Marjukka Paunila represents the strong colourist tendency in Finnish painting. Her artworks display the same uncompromising stance on colour as those of Ellen Thesleff and Rafael Wardi. Paunila’s paintings are not abstract, even though one can study them at surface – union of colour and form. Paunila’s motifs are representational and based on observations. Plants, landscape details, light and shadows have been lightly and effortlessly painted on the canvas. Observation becomes a mental image, which is then painted into a reference. Ultimately, a door is behind a garden is outlined only as a rectangular shape, and it is up to the viewer to perceive the space as three-dimensional.
Despite this, Paunila is a realist in the same vein as the Impressionists. She paints actual observations, real things, documenting the moment for us in such a unique way that it cannot be replicated. What is essential is capturing the moment when colours appear interesting and meaningful. However, realism isn’t enslaving. At times, reality is comprised of two or more blinks of the eye, actually taking place in different times, but existing simultaneously and endlessly in the painting.
A painting freezes time, in a different way from a photograph. In Paunila’s paintings, continuous change has been frozen in the exact way she has intended to freeze it. One blink of an eye or click of a shutter aren’t enough for capturing reality. No reflection or shadow is so unambiguous that it doesn’t require interpretation and intuition. It requires a trained eye and the ability to also see beauty in the shadows and the dark side of the world.

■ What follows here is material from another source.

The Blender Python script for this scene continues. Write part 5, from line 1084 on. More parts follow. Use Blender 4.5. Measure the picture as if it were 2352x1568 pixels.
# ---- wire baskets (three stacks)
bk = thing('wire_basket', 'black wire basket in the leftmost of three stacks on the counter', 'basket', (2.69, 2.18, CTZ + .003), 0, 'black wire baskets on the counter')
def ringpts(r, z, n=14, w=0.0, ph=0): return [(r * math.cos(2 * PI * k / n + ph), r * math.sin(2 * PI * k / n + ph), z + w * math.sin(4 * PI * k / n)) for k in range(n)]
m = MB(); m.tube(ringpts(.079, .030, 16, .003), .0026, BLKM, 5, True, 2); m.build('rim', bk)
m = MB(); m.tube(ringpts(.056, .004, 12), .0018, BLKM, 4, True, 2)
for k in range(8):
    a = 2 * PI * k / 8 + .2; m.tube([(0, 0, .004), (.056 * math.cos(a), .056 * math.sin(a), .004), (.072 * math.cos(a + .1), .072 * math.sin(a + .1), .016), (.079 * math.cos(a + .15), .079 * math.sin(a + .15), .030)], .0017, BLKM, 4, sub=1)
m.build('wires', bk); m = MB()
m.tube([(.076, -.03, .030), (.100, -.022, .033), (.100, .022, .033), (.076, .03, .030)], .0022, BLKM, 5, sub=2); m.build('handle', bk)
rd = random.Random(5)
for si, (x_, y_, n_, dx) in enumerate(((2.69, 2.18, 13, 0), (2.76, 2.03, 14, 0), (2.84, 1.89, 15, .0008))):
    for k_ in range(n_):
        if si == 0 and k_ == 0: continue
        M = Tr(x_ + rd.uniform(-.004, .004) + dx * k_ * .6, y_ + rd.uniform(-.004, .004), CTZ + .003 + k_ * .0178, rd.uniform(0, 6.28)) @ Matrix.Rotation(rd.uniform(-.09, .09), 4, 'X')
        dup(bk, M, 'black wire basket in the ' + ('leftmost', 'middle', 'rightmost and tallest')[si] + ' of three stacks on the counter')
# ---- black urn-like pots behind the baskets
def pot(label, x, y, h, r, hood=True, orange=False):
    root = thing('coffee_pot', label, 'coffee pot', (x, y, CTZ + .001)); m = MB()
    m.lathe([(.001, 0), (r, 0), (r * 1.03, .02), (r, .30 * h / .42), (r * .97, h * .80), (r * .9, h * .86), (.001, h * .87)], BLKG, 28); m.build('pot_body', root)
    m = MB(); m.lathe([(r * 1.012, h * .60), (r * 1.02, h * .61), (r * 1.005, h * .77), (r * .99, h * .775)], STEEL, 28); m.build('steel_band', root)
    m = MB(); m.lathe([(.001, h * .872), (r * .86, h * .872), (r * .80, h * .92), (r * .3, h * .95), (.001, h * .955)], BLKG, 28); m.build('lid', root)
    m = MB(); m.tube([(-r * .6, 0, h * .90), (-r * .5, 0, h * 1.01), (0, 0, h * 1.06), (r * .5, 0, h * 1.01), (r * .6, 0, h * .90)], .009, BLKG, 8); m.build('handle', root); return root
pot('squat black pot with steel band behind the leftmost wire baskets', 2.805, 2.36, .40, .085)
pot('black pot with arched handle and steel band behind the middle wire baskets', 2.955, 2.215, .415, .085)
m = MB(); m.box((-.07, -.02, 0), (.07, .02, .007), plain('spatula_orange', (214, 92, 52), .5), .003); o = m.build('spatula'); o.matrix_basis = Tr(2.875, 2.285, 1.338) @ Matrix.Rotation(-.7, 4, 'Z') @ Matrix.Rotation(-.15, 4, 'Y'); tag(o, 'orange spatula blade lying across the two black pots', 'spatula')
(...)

Along with colour, one of the central building blocks of Paunila’s paintings is the line. At times, she uses her brush similarly to ink wash painters. This brings to the painting a graphic layer referring to the East Asian painting tradition. Paunila’s line is not encumbered by mannerism, it is lively as thick and thin, long and short. It is exquisite, at times resembling writing, at times a net lowered onto the painting’s surface.
Marjukka Paunila’s exhibition at Gallery Halmetoja is comprised of tempera paintings on canvas of various sizes. Tempera painting is a technique that requires quick decisions and an infallible eye. It dries quickly, and you can’t work tempera in the same way that you can with oil. On the other hand, tempera colours enable a different approach to layers. The overlaid translucent colour surfaces let the light through where it can reflect back off the white base, layer by layer, giving the paintings their characteristic inner glow.